When the King’s minister (Don Fernando sung by Liam Moran) announces a surprise visit, Pizarro (sung by Kelly Markgraf) decides to have Florestan killed to avoid the awkward explanation. At the last moment, Fidelio intercedes, and the arrival of Don Fernando saves the day.
The Madison Symphony Orchestra under artistic director John DeMain (below), in its usual reduced string complement, shone forth from the pit in more than its usual splendor this Sunday, with a firm, centered string sound and particularly powerful playing from the horns.
Above it soared a cast of creditable balance, with a veritable jewel in the center: Alexandra LoBianco, in the title role of Leonore/Fidelio.
LoBianco, in her first turn as the titular trouser role of Fidelio/Leonore, was beyond reproach in every way. Her captivating Verdian soprano that seemed equally at home in every moment of the opera, rendered with proper dramatic heft the imposing vocal challenges of the part, including a powerful lower register.
The moment when she steps forward at last to defend her husband from the evil Don Pizarro sent chills down my spine. It is hard to believe she has not sung this before; given how completely the role fit her.
Of the others, Clay Hilley’s (Florestan) powerful tenor sometimes substituted steel for warmth in navigating Beethoven’s punishingly high writing — a forgivable flaw in a role whose characterization leaves little room for luxury. His opening scene (“Gott! Welch Dunkel hier” or “God! How dark it is here!”) at the start of Act II was nevertheless absolutely spellbinding.
The chorus (below top and at the bottom, conducted by James Levine, in a YouTube video) was superbly prepared by Chorus Master Anthony Cao (below), who has brought the group’s performance level up considerably in recent years. A timid beginning to the famed prisoner chorus “O welche Lust” was quickly surmounted, and more than made up for by the rousing “Heil sei dem Tag” in the second act.
Sensitive lighting by Christopher Maravich relieved some of the potential for monotony in a visually subdued staging, which featured sets from Michigan Opera Theater and costumes from the Utah Opera.
Both the sets and the costumes relied mostly on hues of brown. The sky showing above the walls of the prison shifted subtly to reflect the passage of time and the mood of the ensemble, providing as well a glimpse of the freedom held at arm’s length from most of the characters. The darkness of Florestan’s prison at the start of the second act was also evocatively rendered.
The scene change from dungeon to daylight before the final scene was distractingly long — could we have had one of the three other overtures Beethoven wrote to this opera to fill the silence? Certainly the orchestra was one of the stars of this production; let them play on!
The staging by director Tara Faircloth (below), in her Madison Opera debut, maintained interest and rewarded careful attention with choice details, though the melodrama and confrontation scenes in the dungeon were rather weak.
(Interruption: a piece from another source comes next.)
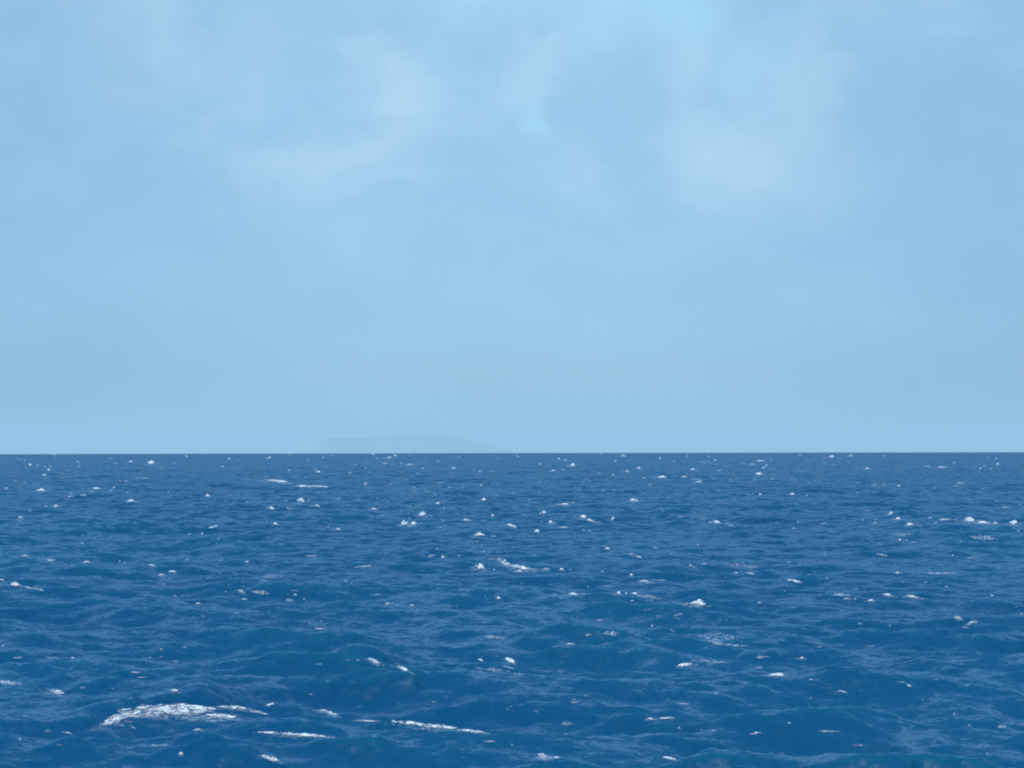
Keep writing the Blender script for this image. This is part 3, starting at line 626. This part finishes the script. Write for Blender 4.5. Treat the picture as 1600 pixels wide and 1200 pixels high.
vy = np.linspace(-1, 1, nyi)
Vv, Ux = np.meshgrid(vy, ux, indexing='ij')
Hh = np.tile(hh, (nyi, 1))
xw = isl_world(Ux); yw = ID + Vv * 5600
cliff = np.clip((1 - np.abs(Vv)) / .42, 0, 1) ** .75
rough = fbm(xw / 950, yw / 950, 77, 6, .55)
zz = Hh * cliff * (1 + .5 * rough * (1 - .8 * (cliff > .98))) + rough * 120 * cliff
zb = -(22.0 + 0) + 22 - ID * .00244 + 40                 # the lowest part is hidden below the horizon
zz = zz + zb - 500 * (1 - cliff)
vi = np.arange(nxi * nyi).reshape(nyi, nxi)
qf = np.stack([vi[:-1, :-1], vi[:-1, 1:], vi[1:, 1:], vi[1:, :-1]], -1).reshape(-1, 4)
isl = mesh_obj("island", np.stack([xw, yw, zz], -1).reshape(-1, 3) - np.array([isl_world(640), ID, 0]), qf, ISL)
isl.location = (isl_world(640), ID, 0)
pale = np.clip((zz - (zb + Hh * .86)) / 40, 0, 1) * np.clip((640 - Ux) / 60, .15, 1) + np.clip((520 - Ux) / 30, 0, 1) * (rough > -.05)  # ground colour paler along the top rim and on the left slopes
pa = isl.data.attributes.new('pale_edge', 'FLOAT', 'POINT'); pa.data.foreach_set('value', np.clip(pale, 0, 1).astype(np.float32).ravel())
isl['kind'] = 'structure'; isl['label'] = 'faint flat topped island in the haze behind the horizon'

# ------------------------------------------------------------------ haze
hz, t, o = new_mat("haze_air")
pv = t.node('ShaderNodeVolumePrincipled')
pv.inputs['Color'].default_value = (0.62, 0.825, 0.885, 1)
pv.inputs['Density'].default_value = 1.8e-5
pv.inputs['Anisotropy'].default_value = 0.0
t.l.new(pv.outputs[0], o.inputs['Volume'])
zt = float(zz.max()) + 40; zlo = min(float(zz.min()), float(ZC.min())) - 1.0
bx0, bx1, by0, by1 = -80000.0, 80000.0, -26000.0, ID + 4000
vb = [(x_, y_, z_) for x_ in (bx0, bx1) for y_ in (by0, by1) for z_ in (zlo, zt)]
fb_ = [(0, 1, 3, 2), (4, 6, 7, 5), (0, 4, 5, 1), (2, 3, 7, 6), (0, 2, 6, 4), (1, 5, 7, 3)]
haze = mesh_obj("haze", vb, fb_, hz, smooth=False)
haze['kind'] = 'stuff'; haze['label'] = 'thin blue sea haze over the water'
scn.cycles.volume_bounces = 0
scn.cycles.filter_width = 2.0          # the photograph has a slightly soft long lens look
Neither of these sapped the sheer power of Leonore’s unveiling, or of the 11th-hour trumpet call announcing the arrival of Florestan’s savior (below left, with Don Pizarro below right) — moments that were absolutely electrifying and worth the price of admission on their own — but they did slow the pace of the act.
Unfortunately, the staging seemed to dodge the political difficulties of the plot, focusing merely on the abstract notion of “freedom” without exploring the implications of Don Fernando’s benevolent proclamations in the final scene.
In the current political climate, I would have hoped for a stronger thesis here — surely Beethoven (below) the revolutionary would have something to say today!
For the most part, these are quibbles with an overwhelmingly excellent production of which the Madison Opera can be justifiably proud. I left the hall feeling uplifted, and I look forward to the rest of the season.